Please find all lines in the data that hold the string "finishes" and copy them.

▶ [Extracted entries]
-- BEGIN --
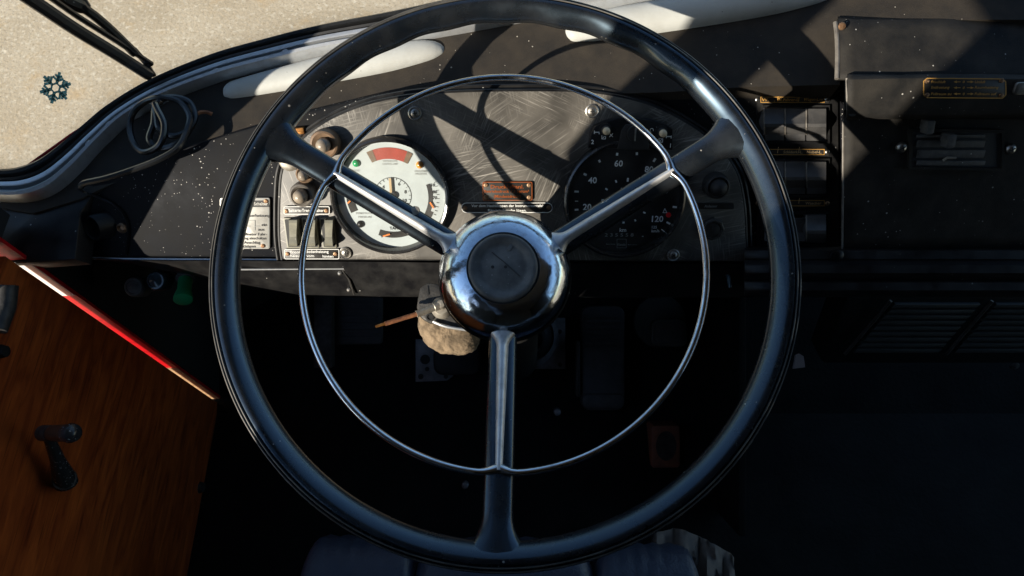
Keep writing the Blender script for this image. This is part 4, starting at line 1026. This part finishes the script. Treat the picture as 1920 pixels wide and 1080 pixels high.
-- END --
-- BEGIN --
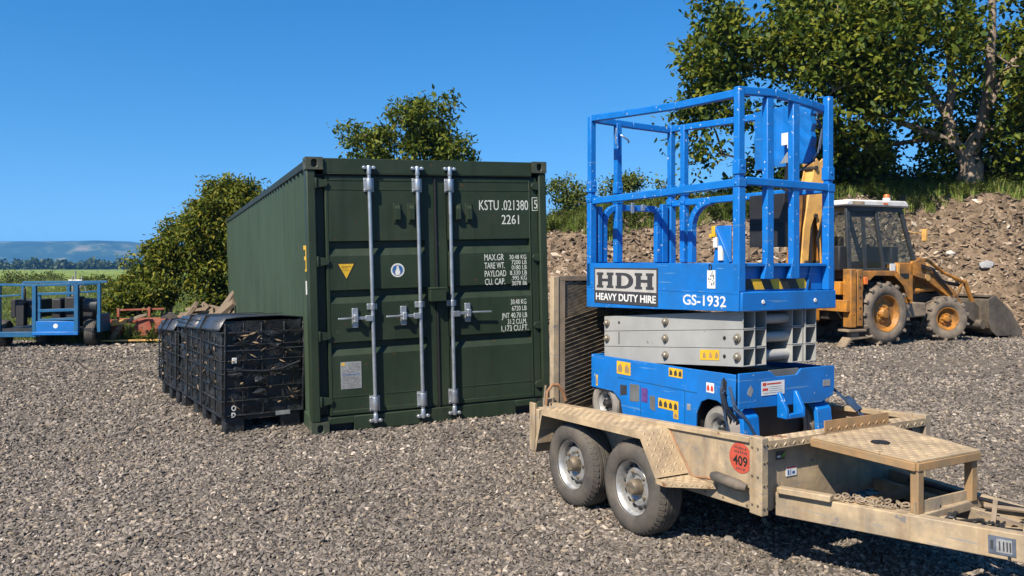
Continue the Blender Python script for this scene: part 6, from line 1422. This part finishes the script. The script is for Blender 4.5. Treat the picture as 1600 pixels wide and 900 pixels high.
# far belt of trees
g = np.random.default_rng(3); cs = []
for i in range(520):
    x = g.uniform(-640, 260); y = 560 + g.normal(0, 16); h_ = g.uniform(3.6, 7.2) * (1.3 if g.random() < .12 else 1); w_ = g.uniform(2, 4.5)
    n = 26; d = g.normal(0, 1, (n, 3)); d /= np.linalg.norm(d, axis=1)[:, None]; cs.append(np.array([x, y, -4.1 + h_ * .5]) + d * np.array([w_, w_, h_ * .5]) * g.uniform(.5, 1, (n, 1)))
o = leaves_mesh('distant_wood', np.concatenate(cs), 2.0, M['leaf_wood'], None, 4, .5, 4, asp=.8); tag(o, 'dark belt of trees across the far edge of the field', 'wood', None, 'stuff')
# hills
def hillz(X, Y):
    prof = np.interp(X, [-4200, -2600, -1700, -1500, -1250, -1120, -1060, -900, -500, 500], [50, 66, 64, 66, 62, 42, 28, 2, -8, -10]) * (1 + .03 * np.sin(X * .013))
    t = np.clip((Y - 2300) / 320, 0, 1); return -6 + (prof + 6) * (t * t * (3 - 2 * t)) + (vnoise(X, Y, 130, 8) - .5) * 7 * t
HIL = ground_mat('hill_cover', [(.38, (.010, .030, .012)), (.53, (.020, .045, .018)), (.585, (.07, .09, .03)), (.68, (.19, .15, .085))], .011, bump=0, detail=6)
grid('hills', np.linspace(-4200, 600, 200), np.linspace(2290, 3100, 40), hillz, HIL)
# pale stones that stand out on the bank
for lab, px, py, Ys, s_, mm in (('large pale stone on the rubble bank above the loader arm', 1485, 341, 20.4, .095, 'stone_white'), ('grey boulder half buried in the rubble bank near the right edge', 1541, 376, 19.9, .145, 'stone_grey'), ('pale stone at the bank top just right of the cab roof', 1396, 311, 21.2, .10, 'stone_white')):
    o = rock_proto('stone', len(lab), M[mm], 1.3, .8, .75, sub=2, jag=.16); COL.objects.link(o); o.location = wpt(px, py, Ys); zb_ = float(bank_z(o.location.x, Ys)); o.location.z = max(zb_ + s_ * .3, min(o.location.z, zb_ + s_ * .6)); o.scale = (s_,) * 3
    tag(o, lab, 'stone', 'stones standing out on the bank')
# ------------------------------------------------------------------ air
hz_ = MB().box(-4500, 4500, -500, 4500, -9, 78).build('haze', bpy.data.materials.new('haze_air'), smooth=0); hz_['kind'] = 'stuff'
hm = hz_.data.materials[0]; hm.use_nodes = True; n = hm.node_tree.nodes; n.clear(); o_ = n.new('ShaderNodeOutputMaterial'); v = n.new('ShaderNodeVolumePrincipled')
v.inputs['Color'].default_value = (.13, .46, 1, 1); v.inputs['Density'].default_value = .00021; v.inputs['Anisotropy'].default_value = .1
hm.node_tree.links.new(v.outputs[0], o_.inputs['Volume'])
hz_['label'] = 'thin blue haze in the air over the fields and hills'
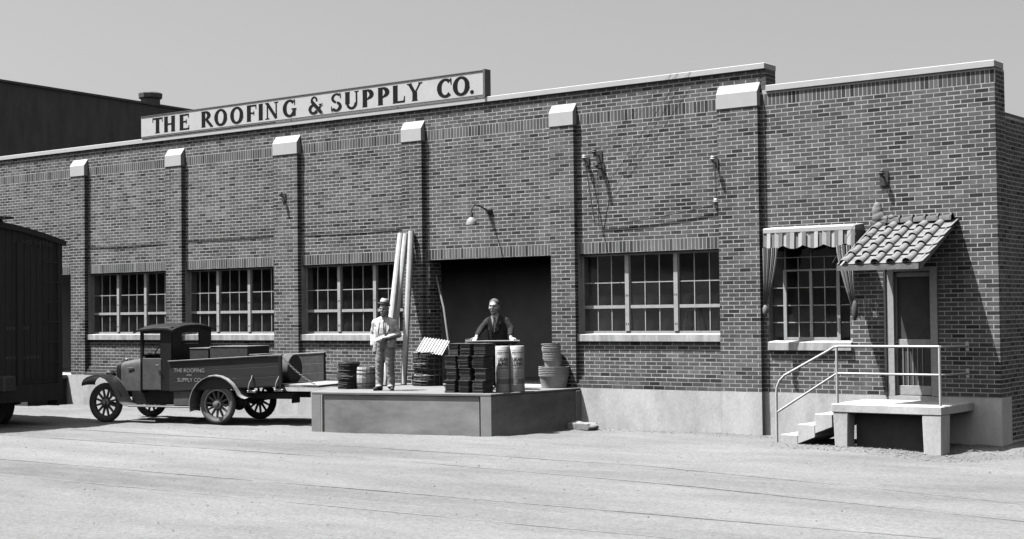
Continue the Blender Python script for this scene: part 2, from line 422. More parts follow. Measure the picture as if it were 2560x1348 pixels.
-- END --
-- BEGIN --
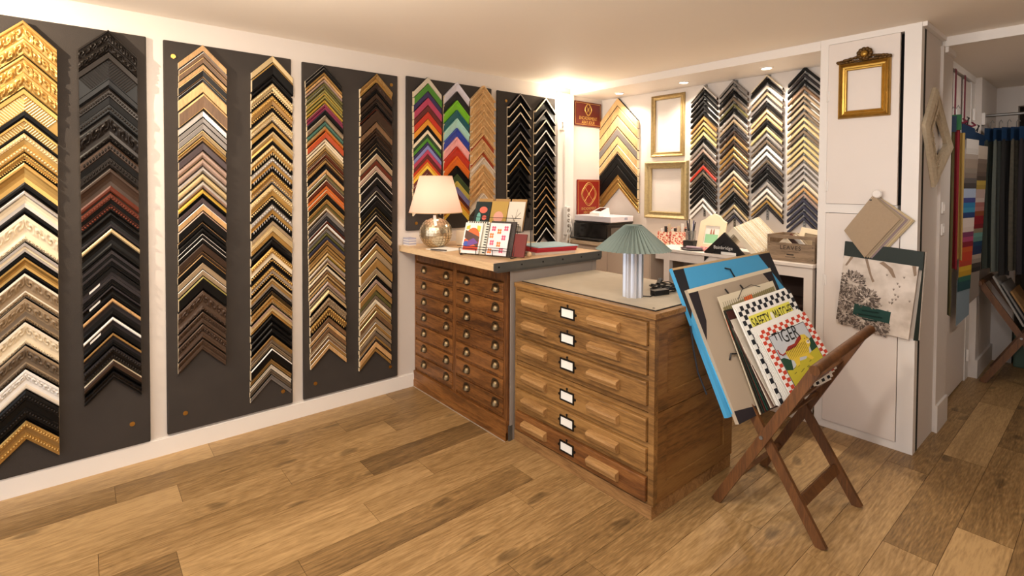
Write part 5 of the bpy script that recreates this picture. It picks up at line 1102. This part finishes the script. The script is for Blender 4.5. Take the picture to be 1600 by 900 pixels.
-- END --
▶ [Exercise solution]
Keep writing the Blender script for this image. This is part 4, starting at line 1026. This part finishes the script. Treat the picture as 1920 pixels wide and 1080 pixels high.
Continue the Blender Python script for this scene: part 6, from line 1422. This part finishes the script. The script is for Blender 4.5. Treat the picture as 1600 pixels wide and 900 pixels high.
Write part 5 of the bpy script that recreates this picture. It picks up at line 1102. This part finishes the script. The script is for Blender 4.5. Take the picture to be 1600 by 900 pixels.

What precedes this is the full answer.